We can then try to make the argument that those earlier communications substantially complied with the contract provisions, and that you still met the underlying intention of the clause, being to notify the other side of the delay and its potential costs.
But the other side didn’t follow the contract either…
How is it reasonable and consistent for the other side to throw the contract at you at the very last minute when, for the whole duration of the project, they didn’t follow the contract either?
Well, it’s not!
Fortunately, the courts have recognised this possibility too.
Let’s say the other side knows about the contract requirements and time bars but says to you “don’t worry about them, just keeping doing the works, we’ll sort you out later”.
Firstly, don’t believe them – always comply with the contract and put in your notices.

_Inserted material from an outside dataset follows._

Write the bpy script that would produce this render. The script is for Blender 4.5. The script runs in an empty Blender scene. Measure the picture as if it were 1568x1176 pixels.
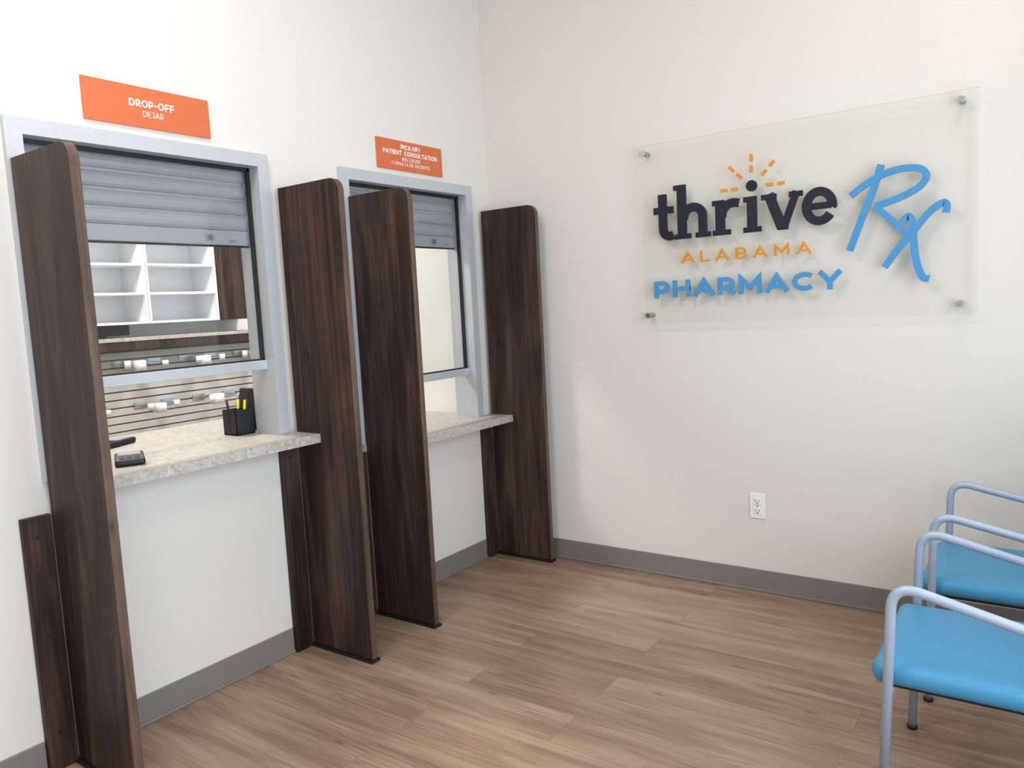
import bpy, bmesh, math, random
from mathutils import Vector, Matrix
random.seed(7)
sc=bpy.context.scene
sc.view_settings.view_transform='Standard'
sc.view_settings.look='None'

# ------------------------------------------------------------------ helpers
def lin(c):
    return tuple(((v/255)/12.92 if v/255<=0.04045 else (((v/255)+0.055)/1.055)**2.4) for v in c)+(1,)
def newmat(name):
    m=bpy.data.materials.new(name); m.use_nodes=True
    nt=m.node_tree; nt.nodes.clear()
    out=nt.nodes.new('ShaderNodeOutputMaterial')
    return m,nt,out
def N(nt,t,**k):
    n=nt.nodes.new(t)
    for a,b in k.items(): setattr(n,a,b)
    return n
def ramp(nt,stops):
    r=N(nt,'ShaderNodeValToRGB'); e=r.color_ramp.elements
    while len(e)<len(stops): e.new(0.5)
    for i,(p,c) in enumerate(stops):
        e[i].position=p; e[i].color=c
    return r
def simple(name,col,rough=.5,metal=0,noise=0.04,scale=30,bump=0,spec=.5,coat=0):
    m,nt,out=newmat(name)
    b=N(nt,'ShaderNodeBsdfPrincipled')
    b.inputs['Roughness'].default_value=rough; b.inputs['Metallic'].default_value=metal
    b.inputs['Specular IOR Level'].default_value=spec
    b.inputs['Coat Weight'].default_value=coat
    tc=N(nt,'ShaderNodeTexCoord'); no=N(nt,'ShaderNodeTexNoise'); no.inputs['Scale'].default_value=scale; no.inputs['Detail'].default_value=3
    nt.links.new(tc.outputs['Object'],no.inputs['Vector'])
    c=lin(col)
    lo=tuple(v*(1-noise) for v in c[:3])+(1,); hi=tuple(min(1,v*(1+noise)) for v in c[:3])+(1,)
    r=ramp(nt,[(.3,lo),(.7,hi)])
    nt.links.new(no.outputs['Fac'],r.inputs['Fac']); nt.links.new(r.outputs['Color'],b.inputs['Base Color'])
    if bump:
        bp=N(nt,'ShaderNodeBump'); bp.inputs['Strength'].default_value=bump; bp.inputs['Distance'].default_value=.002
        nt.links.new(no.outputs['Fac'],bp.inputs['Height']); nt.links.new(bp.outputs['Normal'],b.inputs['Normal'])
    nt.links.new(b.outputs[0],out.inputs[0])
    return m
def emis(name,col,st):
    m,nt,out=newmat(name); e=N(nt,'ShaderNodeEmission'); e.inputs[0].default_value=lin(col); e.inputs[1].default_value=st
    nt.links.new(e.outputs[0],out.inputs[0]); return m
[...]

Secondly, you’ve got some good starting evidence there to start putting together an argument that the other party has waived their right to require strict compliance with the relevant contract terms. Now let’s not get too excited about this, because it’s not as simple as it sounds.
In fact, we will need to prove a course of conduct (i.e., a pattern), that the other side had repeatedly and continuously shown that it did not require compliance with the contract.
Evidence showing this includes things like:
- emails or meeting minutes from the other side making promises that it was OK for you to keep working and not worry about submitting notices or claims;
- the other side approving claims you have previously submitted but which were not formally claimed or made in compliance with the contract (especially if they do not note the non-compliance and reserve their rights about strict compliance in the future); and
- the other side failing to issue assessments of claims within the times required, or otherwise regularly comply with the terms of the contract.
We then put all the above together to try and demonstrate that the other side waived its rights to now point to that time bar clause after not pointing to that exact clause (or at least other, similar clauses) time and time again.
This constitutes what we call in the legal world, ‘waiver and estoppel’. Because the other should be (e)stopped from relying on the strict notice requirement where it has waived its rights to do so.
BUT don’t think of this as your get out of jail free card – it’s very much not so.
In fact, it’s a difficult argument to establish and relies heavily on the evidence you have available. It’s a technical area of the law that your lawyers will need to grapple with in any dispute, so be prepared to be asked for evidence of the kind we’ve described above.
It can also be a big distraction from all the other vitally important things you could be getting on with instead of sitting in a room with us going through all your emails and documents.
Lastly, it just creates another hurdle to get over before we even start talking about the actual substance of the delay claim itself, like:
- what the delay was;
- that you were entitled to claim an extension of time for the delay;
- the quantum of the delay; and lastly
- how much you should be paid for the delay, if you have a delay cost entitlement.
In saying all this, if you do have good evidence and want to keep fighting for your claim (which we assume you do) then this is something we can help with.
Practical Tips on Time Bars
First – know your contract, know the forms, know the time restraints that you and your project team need to comply with. This goes for all the relevant people in the project team, including those on site.
Second – implement a chain of command and allocate sufficient authority to ensure that these contract terms are met during project delivery.
Third – always follow the contract, irrespective of what your head contractor or principal says. If they complain then they can amend the contract and remove the requirements from it.
Fourth – keep all available evidence, including written confirmations of any discussions which indicate any time of delay or notice.
If you keep these simple rules, you will put yourself in the best possible position if things should turn south later.